Partant de l'adage qui veut que le droit spécial déroge au droit général, (specialibus generalibus derogans) le Code civil ne peut adoucir et encore moins exonérer les agents de voyages des dispositions prévues au Code du tourisme en matière de remboursement, d'assistance, et de rapatriement des clients consommateurs.

2- La règle étant, si seul le Code civil traite une question de droit il sera appliqué mais s'il est contredit par le Code du tourisme, c'est ce dernier que les juges doivent retenir.

C'est le sens de l'arrêt rendu par la Cour de cassation et plaise ou non à Emmanuelle Llop les juges du fond ne se sont pas « emmêlés les pinceaux ».

Rappelons que les affaires jugées par la Cour de cassation le sont en formation de section, comprenant au moins cinq juges ayant voix délibérative, ou, sur décision de son Président, en formation plénière, comprenant tous les membres de la chambre, quand la décision à intervenir porte sur une question difficile ou pourrait entraîner une modification de la jurisprudence.

3- L'exemple de la tempête de 1999 qu'évoque Emmanuelle Llop pour illustrer son propos n'est pas significatif.

Si dans la nuit du 26 décembre les dégâts causés par cette tempête avaient rendu les routes du département de la Marne impraticables empêchant le transfert des époux M... vers Orly comme prévu au contrat, l'aéroport par contre était en activité le 27 décembre et la destination finale n'était pas mise à l'index par le Ministère des affaires étrangères.

Alors que leur agent de voyages leur avait fait la proposition de décaler d'un jour leur départ, les époux M... ont refusé cet arrangement et ont exigé par voie contentieuse contre droit et raison le remboursement intégral de leur voyage ainsi que des dommages et intérêts.

Tout naturellement ils ont été déboutés de leurs prétentions par le tribunal en 1ère instance puis en appel , la Cour de cassation n'a fait que confirmer le bien fondé des jugements rendus.

4- Contrairement à ce que laisse entendre Emmanuelle Llop l'obligation d'assistance et de rapatriement auxquels sont soumis les professionnels du voyage n'a pas impacté uniformément l'ensemble du secteur mais une minorité de celui-ci.

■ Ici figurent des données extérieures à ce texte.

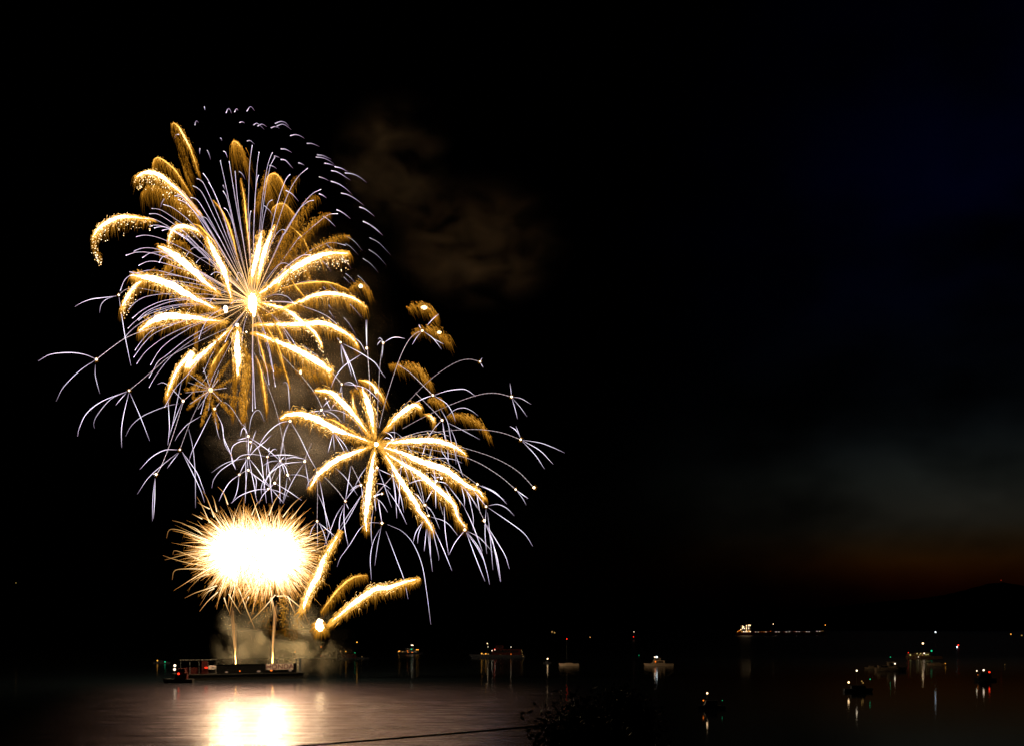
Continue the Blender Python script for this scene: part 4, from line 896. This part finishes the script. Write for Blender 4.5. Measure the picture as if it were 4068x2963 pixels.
# ------------------------------------------------------------------ boats
def boat(name, label, cat, px0, px1, wy, bow, hullh, cabins=(), masts=(), lamps=(), hull_mat=None, cabin_mat=None, group=None, beam=0.28, windows=True, rail=True):
    Y = water_y(wy); k = Y / F
    c = at((px0 + px1) / 2, wy, Y); L = (px1 - px0) * k; W = L * beam; H = hullh * k
    root = empty(name, (c.x, c.y, 0), label, cat, group)
    hm, cm = hull_mat or M_CREAM, cabin_mat or M_CREAM
    m = MB(); n = 14; vs = []
    for i in range(n):
        t = i / (n - 1); x = bow * (t - .5) * L
        b = W / 2 * (0.82 + .18 * math.sin(math.pi * min(1, t * 1.3))) * (1 - max(0, (t - .55) / .45) ** 2.2)
        b = max(b, 0.03 * W); sh = H * (1.0 + .35 * max(0, t - .45) ** 1.5)
        xw = x - bow * L * .06 * max(0, t - .7) / .3      # raked stem
        vs += [(xw, -b * .55, -.4), (xw, -b * .86, .12 * H), (x, -b, sh), (x, b, sh), (xw, b * .86, .12 * H), (xw, b * .55, -.4)]
    fs = [(i * 6 + j, i * 6 + (j + 1) % 6, (i + 1) * 6 + (j + 1) % 6, (i + 1) * 6 + j) for i in range(n - 1) for j in range(6)]
    fs += [(5, 4, 3, 2, 1, 0), tuple((n - 1) * 6 + j for j in range(6))]
    m.add(vs, fs); m.build("hull", hm, root, world=False)
    def lx(px): return at(px, wy, Y).x - c.x
    def lz(py): return max(.05, (wy - py) * k)
    for (a, b, y0, y1) in cabins:
        x0, x1, z0, z1 = lx(a), lx(b), lz(y1), lz(y0); w = W * .32; sl = min(.18 * (x1 - x0), .5 * (z1 - z0))
        f0, f1 = (0, sl) if bow > 0 else (sl, 0)
        m = MB(); v = [(x0, -w, z0), (x1, -w, z0), (x1, w, z0), (x0, w, z0), (x0 + f0, -w * .9, z1), (x1 - f1, -w * .9, z1), (x1 - f1, w * .9, z1), (x0 + f0, w * .9, z1)]
        m.add(v, [(0, 3, 2, 1), (4, 5, 6, 7), (0, 1, 5, 4), (1, 2, 6, 5), (2, 3, 7, 6), (3, 0, 4, 7)])
        m.box(x0 + f0 - .1, x1 - f1 + .1, -w, w, z1 + .003, z1 + .12)
        cab = m.build("cabin", cm, root, world=False)
        if windows and (x1 - x0) > 1.5:
            nwin = max(2, int((x1 - x0) / 1.3)); hh = z1 - z0
            for j in range(nwin):
                xa = x0 + sl + (x1 - x0 - 2 * sl) * (j + .12) / nwin; xb = x0 + sl + (x1 - x0 - 2 * sl) * (j + .88) / nwin
                m = MB(); m.box(xa, xb, -w - .02, -w * .93 - .004, z0 + hh * .42, z0 + hh * .84); m.build("window", M_GLASS, cab, world=False)
    for (px, pt, pb) in masts:
        m = MB(); r = max(.07, .35 * k)
        m.tube([Vector((lx(px), 0, lz(pb))), Vector((lx(px), 0, lz(pt)))], [r, r * .6], [(0, 0, 0)] * 2, 8)
        m.box(lx(px) - 5 * r, lx(px) + 5 * r, -.04, .04, lz(pt) * .72 + lz(pb) * .28, lz(pt) * .72 + lz(pb) * .28 + .12); m.build("mast", M_STEEL, root, world=False)
    if rail and L > 4:
        m = MB(); zz = H + .35 * min(1.2, H)
        for j in range(6):
            x = bow * L * (.05 + .07 * j); m.box(x - .03, x + .03, -W * .3, -W * .3 + .06, H * .9, zz)
        m.box(min(bow * L * .05, bow * L * .4), max(bow * L * .05, bow * L * .4), -W * .3 - .003, -W * .3 + .05, zz + .003, zz + .06)
        m.build("rail", M_STEEL, root, world=False)
    for (px, py, kind, r) in lamps:
        m = MB(); rr = r * k
        rr *= .82; ly = -W * .40 if py > wy - 3.2 * hullh else -.15
        m.ball((lx(px), ly, lz(py)), rr, (0, 0, 0), 10, 8, (1, 1, 1))
        o = m.build("lamp", LAMP[kind], root, world=False)
        m = MB(); m.box(lx(px) - .05, lx(px) + .05, ly - .05, ly + .05, max(0.2, lz(py) - rr - 1.5), lz(py) - rr * .99); m.build("bracket", M_STEEL, o, world=False)
    return root

# tug at the barge's left end
boat("tugboat", "small tug with stacked white lamps and a red lamp at the barge's left end", "tugboat", 645, 768, 2711, -1, 15,
     cabins=[(697, 745, 2672, 2697), (702, 738, 2655, 2672)], masts=[(694, 2638, 2696)], lamps=[(695, 2642, 'w', 6.2), (694, 2657, 'w', 6.2), (714, 2674, 'r', 5.2)], hull_mat=M_HULL, cabin_mat=M_RED)
boat("motorboat", "dark boat with one yellow and one green light beyond the tug, farthest left", "boat", 610, 678, 2634, 1, 6, cabins=[(625, 650, 2622, 2629)], lamps=[(628, 2622, 'y', 3.2), (658, 2627, 'g', 3.2)], hull_mat=M_DARKBOAT, cabin_mat=M_DARKBOAT)
boat("motorboat", "dark boat right of the smoke with yellow and green lights under a tall orange light", "boat", 1340, 1470, 2617, 1, 7, cabins=[(1358, 1420, 2596, 2611)], masts=[(1418, 2552, 2600)],
     lamps=[(1353, 2585, 'd', 3), (1374, 2586, 'y', 2.4), (1410, 2591, 'g', 2.2), (1418, 2549, 'y', 2.8), (1440, 2606, 'd', 1.6)], hull_mat=M_DARKBOAT, cabin_mat=M_RED)
boat("excursion_boat", "two decked boat, white lamp over green light, between barge and ship", "boat", 1578, 1684, 2597, 1, 7, cabins=[(1590, 1662, 2583, 2591), (1612, 1652, 2572, 2583)], masts=[(1635, 2560, 2572)],
     lamps=[(1635, 2561, 'w', 2.6), (1640, 2561, 'w', 2.4), (1636, 2577, 'g', 3.0), (1588, 2584, 'y', 3.0), (1584, 2587, 'd', 3), (1656, 2579, 'y', 3), (1662, 2579, 'y', 2.4), (1619, 2573, 'o', 1.8), (1620, 2583, 'o', 2.2), (1638, 2590, 'o', 2.6), (1622, 2590, 'o', 2.2), (1600, 2587, 'd', 2.4)], hull_mat=M_DARKBOAT, cabin_mat=M_DARKBOAT)
boat("coastal_ship", "dark ship with amber deck lights and white mast lamps, right of the fireworks", "ship", 1862, 2086, 2615, -1, 16, cabins=[(1950, 2070, 2577, 2600), (1965, 2000, 2562, 2577)], masts=[(1936, 2552, 2600), (2030, 2566, 2578)],
     lamps=[(1936, 2554, 'W', 2.0), (1939, 2567, 'w', 1.4), (1955, 2582, 'w', 2.2), (1966, 2579, 'w', 1.8), (1965, 2575, 'r', 1.8), (2030, 2568, 'w', 1.6), (1914, 2594, 'y', 3.4), (1930, 2595, 'y', 3.2), (1940, 2596, 'd', 3), (1922, 2597, 'd', 2.4), (1988, 2599, 'd', 1.6), (2030, 2596, 'o', 1.8), (2071, 2581, 'd', 1.4), (2074, 2587, 'd', 1.6), (2075, 2597, 'd', 1.6), (2078, 2605, 'd', 1.8)],
     hull_mat=M_DARKBOAT, cabin_mat=M_RED, beam=.16)
boat("dinghy", "small dark boat showing only one bright amber lamp, left of the yacht at anchor", "boat", 2158, 2192, 2634, 1, 5, cabins=[(2166, 2180, 2624, 2629)], lamps=[(2175, 2615, 'W', 3.6)], hull_mat=M_DARKBOAT, cabin_mat=M_DARKBOAT)
boat("sailboat", "yacht with bare mast and red light at its top, cream hull", "sailboat", 2219, 2300, 2643, -1, 9, cabins=[(2242, 2274, 2632, 2636)], masts=[(2252, 2537, 2636)], lamps=[(2252, 2536, 'r', 2.4)], windows=False)
boat("motor_cruiser", "cream cabin cruiser with blue white lamp on the roof and an orange light", "motor boat", 2556, 2674, 2644, -1, 10, cabins=[(2588, 2640, 2622, 2636), (2596, 2624, 2612, 2622)], lamps=[(2609, 2608, 'c', 4.6), (2601, 2608, 'w', 3), (2602, 2626, 'o', 3.4), (2539, 2601, 'g', 1.3)][:3])
boat("motorboat", "dark boat low at right centre, single bright lamp over a small orange light", "boat", 2770, 2880, 2814, -1, 12, cabins=[(2795, 2848, 2782, 2804)], masts=[(2809, 2750, 2790)], lamps=[(2809, 2752, 'W', 4.6), (2792, 2780, 'o', 3.2), (2867, 2780, 'g', 1.8)], hull_mat=M_DARKBOAT, cabin_mat=M_DARKBOAT)
boat("sailboat", "dark sailboat with starry lamp aft, a mast lamp and a faint green light", "sailboat", 3352, 3470, 2746, 1, 12, cabins=[(3380, 3440, 2722, 2736)], masts=[(3403, 2660, 2736)], lamps=[(3367, 2708, 'W', 4.8), (3403, 2662, 'w', 4.2), (3423, 2704, 'd', 3.2), (3424, 2710, 'd', 3), (3456, 2696, 'g', 2.6)], hull_mat=M_DARKBOAT, cabin_mat=M_DARKBOAT)
boat("motor_yacht", "cream trawler yacht with white lamp and tiny green light above the wheelhouse", "motor boat", 3478, 3604, 2664, 1, 13, cabins=[(3489, 3524, 2642, 2653), (3527, 3556, 2628, 2653), (3556, 3577, 2645, 2653)], masts=[(3538, 2606, 2628)], lamps=[(3550, 2634, 'w', 3.4), (3537, 2608, 'g', 2.2)])
boat("speedboat", "small cream open boat tucked behind the trawler yacht's stern", "boat", 3434, 3482, 2655, -1, 6, cabins=[(3450, 3470, 2643, 2649)], windows=False)
boat("small_ferry", "brown passenger boat with lit windows under one starry lamp", "boat", 3596, 3738, 2616, -1, 12, cabins=[(3632, 3690, 2591, 2604), (3605, 3632, 2595, 2604)], masts=[(3666, 2553, 2591)],
     lamps=[(3666, 2554, 'W', 4.4), (3665, 2593, 'w', 3), (3694, 2583, 'g', 4.2), (3694, 2583, 'w', 2.0), (3602, 2590, 'r', 1.6), (3610, 2599, 'l', 3.4), (3642, 2607, 'w', 1.6), (3637, 2594, 'l', 2.6), (3651, 2594, 'l', 2.4), (3672, 2598, 'l', 2.6), (3680, 2597, 'l', 2.6), (3658, 2599, 'd', 2.4), (3646, 2599, 'd', 2.4)], hull_mat=pmat("brown_hull", (0.18, 0.10, 0.06), .5), cabin_mat=pmat("tan_paint", (0.3, 0.2, 0.11), .5))
boat("sailboat", "tan sailboat with a tall mast lamp, right beside the lit passenger boat", "sailboat", 3688, 3762, 2642, 1, 9, cabins=[(3700, 3735, 2630, 2635)], masts=[(3716, 2510, 2634)], lamps=[(3716, 2509, 'c', 3.4), (3752, 2633, 'y', 2)], hull_mat=pmat("tan_hull", (0.42, 0.30, 0.20), .4), windows=False)
boat("patrol_boat", "dark boat at far right with white, amber and red lamps mirrored in the water", "boat", 3868, 3955, 2703, -1, 10, cabins=[(3885, 3935, 2672, 2694)], lamps=[(3907, 2660, 'w', 4.4), (3880, 2663, 'w', 2.8), (3930, 2668, 'r', 4.2), (3880, 2678, 'o', 1.5)], hull_mat=M_DARKBOAT, cabin_mat=M_DARKBOAT)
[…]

Il s'agit de la poignée d'opérateurs industriels qui affrètent et gèrent des établissements hôtelier et qui de ce fait, ne peuvent se décharger de leurs obligation sur des tiers prestataires -transporteur, réceptif, hôtelier - comme ont pu le faire majoritairement les agences de voyages et TO assembleurs en 2010/2011.

A l'avenir pour se protéger des risques liés à ce type d'évènement fortuit, il leurs appartient de souscrire une assurance spécifique.

5- La force majeure existe toujours, simplement elle ne peut plus servir de prétexte facile pour des enrichissements sans cause au détriment des consommateurs.